As the 2024 presidential race gets underway in Venezuela, political violence by pro-government armed groups has intensified, in the latest iteration of a strategy that has served the ruling party well in past elections.

So far this year, InSight Crime has counted at least 13 attacks against opposition leaders. The attacks come ahead of presidential primaries on October 22 that will determine the candidate who will run against President Nicolás Maduro in next year’s elections.

In one of the most recent incidents, on August 16, men allegedly from armed pro-government groups known as colectivos attacked several campaign events held by opposition candidate Henrique Capriles in the state of Apure. The attacks left 39 injured.

SEE ALSO: Venezuela Security Policy: Armed Groups and Electoral Interference

María Corina Machado, the candidate leading the polls for the opposition primaries, has also been targeted by alleged colectivos. In July, armed groups blocked the road to Guárico state, located in the center of the country, to prevent her visit to the region. 

Additionally, the headquarters of opposition political party Vente Venezuela in the states of Táchira and Guárico were painted with messages threatening Machado. The graffiti had tags from both the National Liberation Army (Ejército de Liberación Nacional – ELN), a binational guerrilla group that operates in Colombia and Venezuela, and the Venezuelan criminal gang Tren del Llano. The ELN has denied any involvement.

InSight Crime Analysis

Lacking popular support, the Maduro government has turned to a tried-and-true strategy: employing electoral violence by armed groups to secure victory.

The Venezuelan government has long had connections with criminal groups, as InSight Crime detailed in a recent investigation. These hybrid armed groups, such as the colectivos, play a key role in ensuring victory for the ruling party, leveraging territorial control and coercing the population. Polls indicate that more than 85% of Venezuelans rate Maduro’s administration negatively, up from a 70% disapproval rating during the last presidential elections in 2015. 

In past elections, InSight Crime has seen how these criminal actors promote the campaigns of government candidates and assert control in their territories to push people to vote for Maduro’s ruling party.
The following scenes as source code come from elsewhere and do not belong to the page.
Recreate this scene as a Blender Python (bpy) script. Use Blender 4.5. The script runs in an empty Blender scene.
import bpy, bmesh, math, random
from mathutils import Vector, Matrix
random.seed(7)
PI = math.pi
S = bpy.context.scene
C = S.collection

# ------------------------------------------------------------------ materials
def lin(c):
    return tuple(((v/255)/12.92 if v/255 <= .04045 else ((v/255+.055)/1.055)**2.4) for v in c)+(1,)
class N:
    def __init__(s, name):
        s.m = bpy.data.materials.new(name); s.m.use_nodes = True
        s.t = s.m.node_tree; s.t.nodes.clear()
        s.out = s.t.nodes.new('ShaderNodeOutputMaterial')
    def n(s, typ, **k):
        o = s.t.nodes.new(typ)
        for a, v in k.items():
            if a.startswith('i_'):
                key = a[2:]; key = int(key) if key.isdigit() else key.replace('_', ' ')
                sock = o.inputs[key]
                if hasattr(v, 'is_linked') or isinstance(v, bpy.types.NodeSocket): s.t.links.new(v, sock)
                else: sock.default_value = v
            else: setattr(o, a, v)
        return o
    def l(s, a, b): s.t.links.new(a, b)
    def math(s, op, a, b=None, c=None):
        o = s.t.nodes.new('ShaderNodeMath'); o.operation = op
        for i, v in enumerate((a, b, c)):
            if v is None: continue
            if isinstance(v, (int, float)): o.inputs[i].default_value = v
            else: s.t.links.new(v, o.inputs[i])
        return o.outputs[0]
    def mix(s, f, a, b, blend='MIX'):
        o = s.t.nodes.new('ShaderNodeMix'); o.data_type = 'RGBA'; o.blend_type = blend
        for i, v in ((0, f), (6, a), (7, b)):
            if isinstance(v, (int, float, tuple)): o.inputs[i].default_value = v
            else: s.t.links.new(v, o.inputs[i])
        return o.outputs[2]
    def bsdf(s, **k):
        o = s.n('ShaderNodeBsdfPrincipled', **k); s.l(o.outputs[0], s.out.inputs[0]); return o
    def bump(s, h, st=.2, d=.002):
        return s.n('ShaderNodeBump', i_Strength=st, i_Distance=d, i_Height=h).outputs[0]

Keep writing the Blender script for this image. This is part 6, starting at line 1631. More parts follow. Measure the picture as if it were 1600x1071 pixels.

On election days, they threaten poll workers, sometimes even taking over polling stations in rural areas. 

Local politicians in Táchira’s Seboruco municipality who asked to remain anonymous told InSight Crime how during the 2021 regional elections, the ELN closed voting centers and ordered people to vote for the government candidate. Other politicians and journalists reported similar interference in Táchira by the ELN.

The support of these groups has a price. In exchange for colectivos ensuring votes, public officials reward them with resources and aid. For example, in the 23 de Enero neighborhood in Caracas, Mayor Carmen Meléndez rewarded colectivos that supported her 2021 campaign by building sports facilities and a community garden.

SEE ALSO: In Lara, Venezuela, Criminal ‘Colectivos’ Control Public Services

Many of the cases of electoral interference and violence reported this year have been attributed to individuals known to be pro-government, but whose membership in a specific armed group could not be confirmed. 

But InSight Crime’s research into electoral violence in Venezuela has shown that hybrid armed groups employed a similar approach in the 2021 regional and local elections. Colectivos used intimidation, repression, sabotage, and threats against opponents to minimize and dissuade their participation in elections. 

These groups also physically attacked opposition leaders and their supporters. Prominent incidents occurred in 2021 in the state of Zulia, where one person was killed, and in 2017 in Táchira, where two people died. “In times of elections and protests, the flow of money to colectivos increases,” a political scientist who asked to remain anonymous told InSight Crime. Between now and the 2024 elections, they added, we will likely see increased activity by colectivos seeking those funds.